Its CEO, Reynolds Mastin, told The House that contributions to the Canada Media Fund "will just continue to decline" as more people cut the cable cord and consume content online.
Maston added that "everyone sees that as inevitable. It's been going on for years. So that's going to put ever greater pressure on the system. And ultimately what it will mean is fewer Canadian shows."
De Jong said the Online Streaming Act "levels the playing field for everybody" and makes sure everyone puts a little funding back into Canada "so that we're able to make great Canadian content that will also play on those streamers and be offered to our audiences."
On the music side, former NDP MP Andrew Cash — now CEO of the Canadian Independent Music Association — said Canadian content funding has been vital to creating a vibrant Canadian music industry.
"There's really not a single musician that has not been impacted and affected directly or indirectly from the things that have flowed from [Canadian content]," Cash said.
"The question really is, do we want to own our own cultural sector or not? And C-11 — the Online Streaming Act — is one way of answering part of the question," he added.

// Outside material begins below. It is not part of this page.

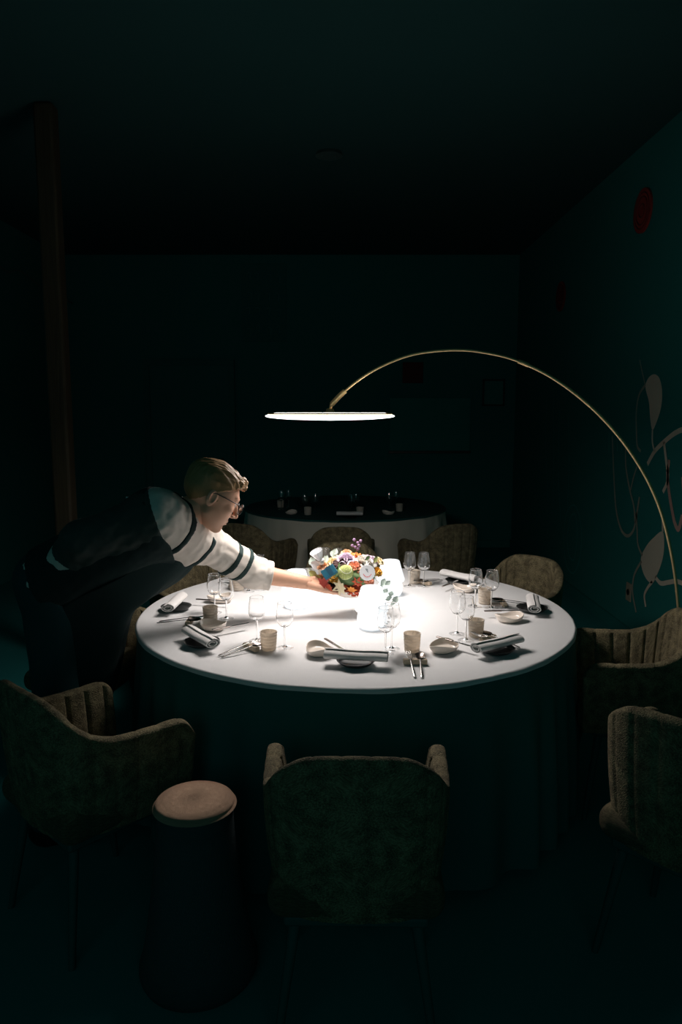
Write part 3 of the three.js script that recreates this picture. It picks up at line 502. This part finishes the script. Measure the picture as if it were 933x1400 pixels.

Prime Minister Mark Carney has shown he's willing to rescind some bills in the service of easing trade tensions with the United States — as he did with the digital services tax after the U.S. President demanded it gone and cut off Canada-U.S. Trade negotiations.
Vass Bednar is the managing director of the Canadian Shield Institute, a think-tank focused on Canadian sovereignty and economic resilience.
She said the Online Streaming Act is a necessary piece of legislation and that Canada should not become "an algorithmic vassal state" where foreign digital companies decide what Canadians can pay for.
Mastin argued that large U.S. Streamers were involved in the creation of the act and there was much thought about how Canada can modernize its system in a way that works for the streamers as well.
"So I am hard pressed to see in that context when the Online Streaming Act was already the product of a political compromise — in part to reflect the concerns of U.S. Interests and U.S. Companies — how we could concede even more. And I think we should resist that temptation as a country to do that," Mastin said.
Geist said he's comfortable with regulations around discoverability, ensuring platforms better promote Canadian content, but ultimately he'd like to see the free market operate like a free market.
"We start with the question of what's broken and in need of regulation, not 'we need regulation, what are we going to try to regulate here,'" Geist said.
De Jong said one of the most important things to be protecting right now in the midst of global upheaval is Canadian values — and making sure children across the country see themselves represented in television.
"I think an important piece for us to remember as well is that our media shows who we are to ourselves, but it also shows who we are to the rest of the world," de Jong said.